One step ahead of everybody else. It is the integral element that separates Tarr from the pack. And because it lies under the surface it is a stealth weapon that often goes unrecognized.
"I'm not so sure that the first time a team plays Travis it shies away from him," Sheehan said. "It's not like a Steve Panarelli (SU's superb longstick midfielder) where you know he is going to put the ball on the ground. Yet, the second time around that player who needs to face Travis again is remembering he wasn't able to get to the goal, wasn't able to get his hands free. Travis just wears you down."
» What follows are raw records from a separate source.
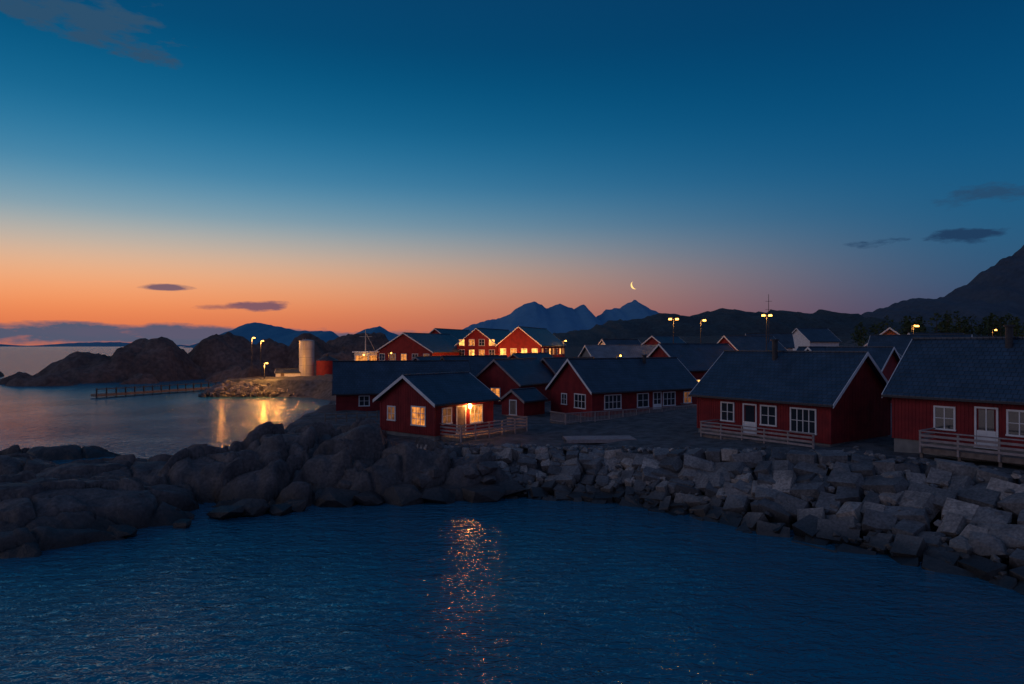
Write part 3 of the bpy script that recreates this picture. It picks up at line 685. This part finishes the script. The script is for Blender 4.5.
def cloud(col,px,py,wpx,hpx,c,op,amp=4.5,tilt=0.0):
    a0,e0=azel(px,py); 
    dx=mth('SUBTRACT',az,a0); dz=mth('SUBTRACT',mth('SUBTRACT',Z,e0),mth('MULTIPLY',dx,tilt))
    u=mth('DIVIDE',dx,wpx/F); v=mth('DIVIDE',dz,hpx/F)
    r=mth('ADD',mth('ADD',mth('MULTIPLY',u,u),mth('MULTIPLY',v,v)),mth('MULTIPLY',nn,amp))
    m_=mth('MULTIPLY',mth('SUBTRACT',1.0,r,clamp=True),op,clamp=True)
    x=N(nt,'ShaderNodeMix',data_type='RGBA'); L.new(m_,x.inputs[0]); L.new(col,x.inputs[6]); x.inputs[7].default_value=(*lin(c),1); return x.outputs[2]
col=cloud(col,168,287,24,3,(125,95,105),1.1,5.0)
col=cloud(col,262,306,34,5,(130,90,100),1.1,7)
col=cloud(col,215,307,22,3,(155,98,95),0.8,6)
col=cloud(col,80,8,80,20,(44,80,110),1.0,10,-0.12)
col=cloud(col,0,334,330,11,(84,88,110),1.5,3.0)
col=cloud(col,200,333,150,6,(92,88,110),1.2,3.0)
col=cloud(col,990,192,38,12,(40,68,98),0.7,8)
col=cloud(col,960,238,45,6,(30,56,88),0.9,9)
col=cloud(col,880,242,35,5,(34,62,94),0.9,9)
L.new(col,bg.inputs['Color']); bg.inputs['Strength'].default_value=1.0

# after-glow: weak, very soft sun lamp from the twilight side
sl=bpy.data.lights.new('sun','SUN'); sl.energy=0.24; sl.angle=math.radians(40); sl.color=(1,0.76,0.74)
so=bpy.data.objects.new('sun',sl); COL.objects.link(so); so.rotation_euler=Vector((-0.9,-0.25,0.32)).to_track_quat('Z','Y').to_euler()

cam=bpy.data.cameras.new('camera'); cam.lens=24; cam.sensor_width=36; cam.clip_end=30000; cam.clip_start=0.5
co=bpy.data.objects.new('camera',cam); COL.objects.link(co); co.location=(0,0,10); co.rotation_euler=(math.radians(90.25),0,0); S.camera=co
S.view_settings.view_transform='Standard'; S.view_settings.look='None'; S.view_settings.exposure=0
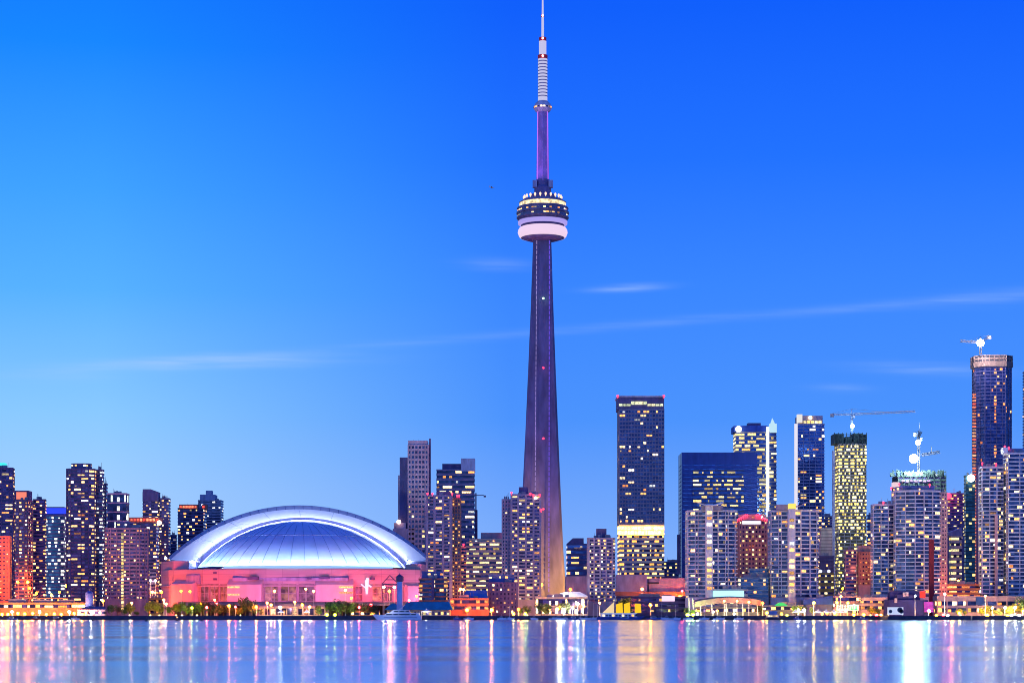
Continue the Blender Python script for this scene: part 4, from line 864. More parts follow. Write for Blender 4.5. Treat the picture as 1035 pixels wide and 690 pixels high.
q0, q1 = xw(557, 1600), xw(594, 1600); mb = MB(); mb.add([(q0, 1600, zw(602, 1600)), (q1, 1600, zw(602, 1600)), (q1, 1612, zw(602, 1600)), (q0, 1612, zw(602, 1600)), (q0+11, 1604, zw(597.6, 1600)), (q1-6, 1604, zw(597.6, 1600)), (q1-6, 1610, zw(597.6, 1600)), (q0+11, 1610, zw(597.6, 1600))], [(3, 2, 1, 0), (4, 5, 6, 7), (0, 1, 5, 4), (1, 2, 6, 5), (2, 3, 7, 6), (3, 0, 4, 7)]); b.part('roof', mb, W_WHITE)
light('POINT', 'wall_lamp', b.root, (xw(566, 1590), 1588, zw(597, 1590)), (1, .8, .7), 2.5e4, 1); b.done()
b = low('office_block', 'long dark block with pink lit sign below the blue grey hall', 622, 700, 602.5, 1640, W_NAVY, .2, p=.12, fh=4.6, lm=L_ORANGE)
mb = MB(); mb.box((xw(675.5, 1638), 1638.5, zw(604.5, 1638)), (13*1638/F, .6, 5.5*1638/F)); b.part('sign_panel', mb, lamp_mat('pink lit sign', (.95, .65, .9), 1.2)); b.done()
b = low('theatre_screen', 'building front with wide cyan white glowing screen', 718, 756, 595, 1600-20, W_GREY, .2, p=.2, lm=L_WARM, cat='screen building')
mb = MB(); mb.box((xw(736.5, 1577), 1577.5, zw(600.2, 1577)), (31*1577/F, .7, 7.2*1577/F)); b.part('screen', mb, lamp_mat('cyan white screen', (.40, .92, 1), 1.5)); b.done()
t = empty('pergola', (xw(737, 1535), 1538, GZ), 'curved pinkish promenade canopy on slim white columns', 'canopy')
rows = []
for i in range(21):
    f = i/20; q = 702+67*f; rows.append([(xw(q, 1532), 1530, zw(603.5+4.8*(f-.55)**2*3, 1532)), (xw(q, 1532), 1544, zw(602.0+4.8*(f-.55)**2*3, 1532))])
mb = MB(); mb.grid(rows); r2 = [[(p[0], p[1], p[2]-4.2) for p in r] for r in rows]; mb.grid([[r[0] for r in rows], [r[0] for r in r2]]); mb.grid(r2); obj('canopy_roof', mb, wall('canopy panel', (.20, .15, .16)), t)
for q in (697, 701, 708.5, 720, 734.5, 751, 766): mb = MB(); mb.tube((xw(q, 1532), 1532, GZ), (xw(q, 1532)-.6, 1532, zw(607.5 if q > 702 else 604, 1532)), .42, .3); obj('column', mb, W_WHITE, t)
b = low('marina_building', 'dark glazed quay building under the curved canopy', 703, 768, 612.8, 1556, W_GREY, .2, p=.45, fh=4.5, lm=L_SHOP); b.done()
b = low('marina_building', 'grey quay building below the yellow roofed condominium', 769, 812, 611, 1560, W_GREY, .2, p=.5, fh=4.4, lm=L_SHOP)
mb = MB(); rows = [[(xw(784+q, 1548), 1548, zw(611.5-3.0*math.sin(math.pi*q/12), 1548)), (xw(784+q, 1548), 1556, zw(611.5-3.0*math.sin(math.pi*q/12), 1548))] for q in range(13)]; mb.grid(rows); mb.grid([[r[0] for r in rows], [(r[0][0], r[0][1], zw(612, 1548)) for r in rows]]); b.part('green_awning', mb, lamp_mat('green lit awning', (.05, .85, .2), .8)); b.done()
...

He simply knows the game, knows the angles he needs to take to head off a faster player like Rogowski at the pass, to "close the gate on him."
"He's great at making you do what you don't want to do," senior attackman Jason Longo (Cazenovia) said. "If you're strong right-handed, he'll make you go left. He always has a game plan of how to beat his opponent."
"To be honest,it's his intensity," senior Ryan Lewis (ES-M) said. "It's his drive, his competitiveness. He's very intense. And you can feel that as an attackman, you know what I mean?"
Those who have faced Tarr over the years know exactly what Lewis means. And despite his understated style, the coaches who have to game-plan against him know it, too, hence all the individual honors.
Tarr swears the awards are stuffed in a locker somewhere, under a pile of dirty laundry. He says Le Moyne's fate Sunday will supercede all the awards combined.
"That's how I think careers are judged," he said. "I feel that Peyton Manning is the best quarterback in the NFL, but Tom Brady is because he's got all the Super Bowl rings. When I look back I don't want people to see these individual awards. I want them to see two national championships. That's the most important thing."
Rest assured that Travis Tarr will do his part to make it happen. He has been in the film room, has added pages of code and diagrams to his notebook. He never has faced Dowling before, but chances are he is about to make its best offensive player disappear.
He will do it with his mind as much as his body. It will be a fascinating trip.